Whatever you think about Guided by Voices - and I don't think it's unfair to say they've always been something of an acquired taste - there's certainly no faulting their work ethic. Motivational Jumpsuit is their fifth record in a little over two years, with singer Robert Pollard nixing his own suggestion that their last album, English Little League, would be the final Guided by Voices release by announcing Jumpsuit to be the first of two new efforts this year, with Cool Planet to follow.

There are certain circumstances in their favour, of course, when it comes to being this prolific; they don't have the distraction of overseas touring - Pollard's crippling fear of flying sees to that - and have a tendency to turn out tracks that average two minutes in duration, and that don't sound as if they were pored over especially carefully in the studio. It seems, perhaps, that the task of putting together retrospective setlists when they first began playing reunion shows back in 2010 has rubbed off on their writing; the four post-reformation albums to date have all been characterised by a variety that seems to chart the various changes in direction that the band took during their initial run, and it's a pattern that Motivational Jumpsuit also follows over the course of its twenty tracks.

There's plenty of power-pop; I get the impression that's what Pollard tends to gravitate towards most naturally at this point. Opener 'Littlest League Possible' pairs bouncy guitars with an almost stroppy vocal turn, and 'Vote for Me Dummy' follows a similar formula, albeit with a more melodic riff. It's not all one-track, either; the brooding 'Go Without Packing' is delivered in a spacey, reverb-heavy fashion that inevitably recalls The Jesus and Mary Chain, whilst 'Record Level Love' taps into the sunnier side of C86, jangly guitars drifting alongside Tobin Sprout's mellow vocal.

In fact, Pollard's decision to tone down the level of personal autonomy he'd brought into the last couple of Voices records works nicely here; it almost feels as if he's welcoming Sprout back into the fold, giving him a little more room to put his own stamp back on the Voices sound. The lackadaisical nostalgia of 'Shine' is a case in point, as is 'Calling Up Washington'; Sprout's contributions as are every bit as lo-fi as Pollard's, but they're softer around the edges, lending Jumpsuit a nicely balanced feel.

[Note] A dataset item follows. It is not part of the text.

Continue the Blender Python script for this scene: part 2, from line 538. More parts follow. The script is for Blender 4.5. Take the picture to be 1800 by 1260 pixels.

I can't imagine, even if they do keep up this level of output, that Guided by Voices are ever going to make another record that feels as significant as Bee Thousand did; I think that's more to do with times having changed than the band themselves. They are, though, continuing to turn out records more than worthy of the Voices name. There'll be plenty of peaks and troughs to come, you suspect, which comes with the territory when you're quite this prolific, but nobody will begrudge the band this ongoing reunion for as long as they're making music on their own terms.